Le sujet est religieux. Aujourd'hui, la connaissance de la Bible étant ce qu'elle est, bien souvent le spectateur n'y voit qu'un nu féminin alors que Bethsabée est l'héroïne d'une multitude de représentations : de l'enluminure moyenâgeuse au tableau rococo, en passant par la fresque ou la tapisserie. Non, le spectateur moderne y voit plutôt une lourde et grasse femme, plutôt trapue, presque anti-érotique alors que ce sont les canons de cette beauté féminine qui ne correspondent plus à ceux de notre époque.
De plus, pour beaucoup d'amateurs d'art, Rembrandt est un peintre essentiellement de portraits et occasionnellement de paysages, mais pas de peinture d'histoire. Pourtant, il existe dans l'oeuvre peint de Rembrandt un grand nombre de scènes religieuses, d'Abraham jusqu'au Christ. Si bien que les représentations de figures bibliques ou mythologiques sont fréquentes chez Rembrandt : Bethsabée, Suzanne, Diane, Andromède… Il existe donc toute une iconographie liée à Bethsabée, même s'il semblerait que Rembrandt ait fait appel à une source antique.
Historiquement, nous ne sommes qu'au niveau des spéculations pour connaître le contexte de la réalisation de ce grand tableau carré (142 x 142), faute de documents probants.

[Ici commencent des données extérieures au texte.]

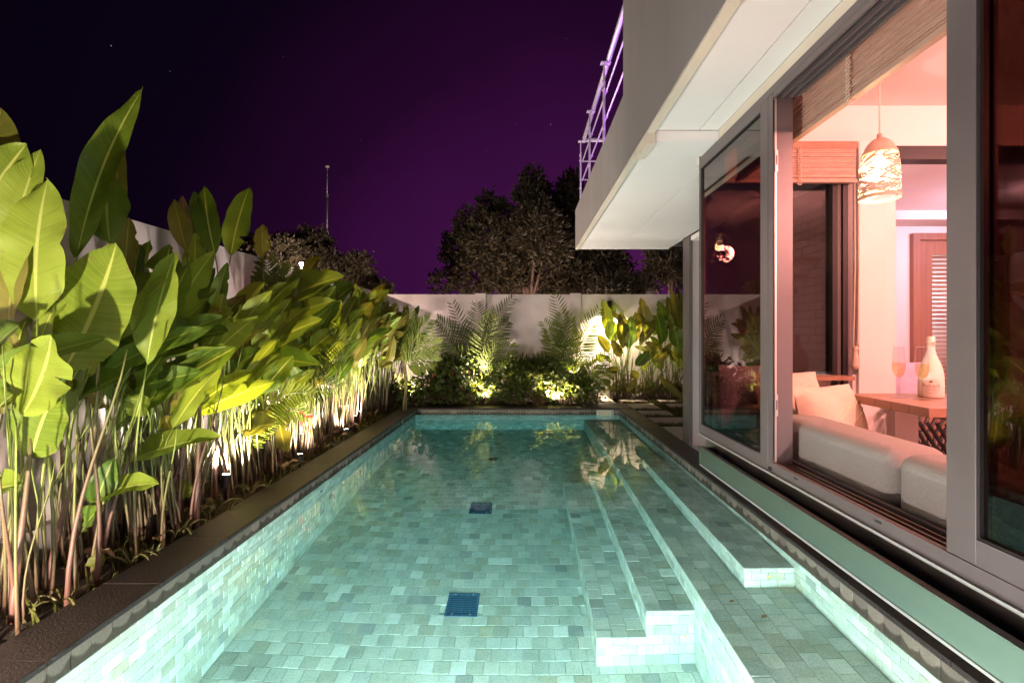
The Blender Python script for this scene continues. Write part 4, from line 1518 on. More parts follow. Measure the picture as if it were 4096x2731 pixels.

Mais ce qui a fait sa célébrité est la technique du clair-obscur exploitée ici par Rembrandt, loin de la violence du caravagisme initial. Ce qui explique probablement pourquoi elle figurait en bonne place dans la collection La Caze, afin d'être donnée au Louvre.
Une petite monographie de vulgarisation assez complète que tout amateur du maître hollandais devrait avoir lu pour (re)découvrir tout un pan de son oeuvre et de sa vie. Les illustrations sont parfaitement bien intégrées dans le texte, ce qui facilite grandement la compréhension du propos.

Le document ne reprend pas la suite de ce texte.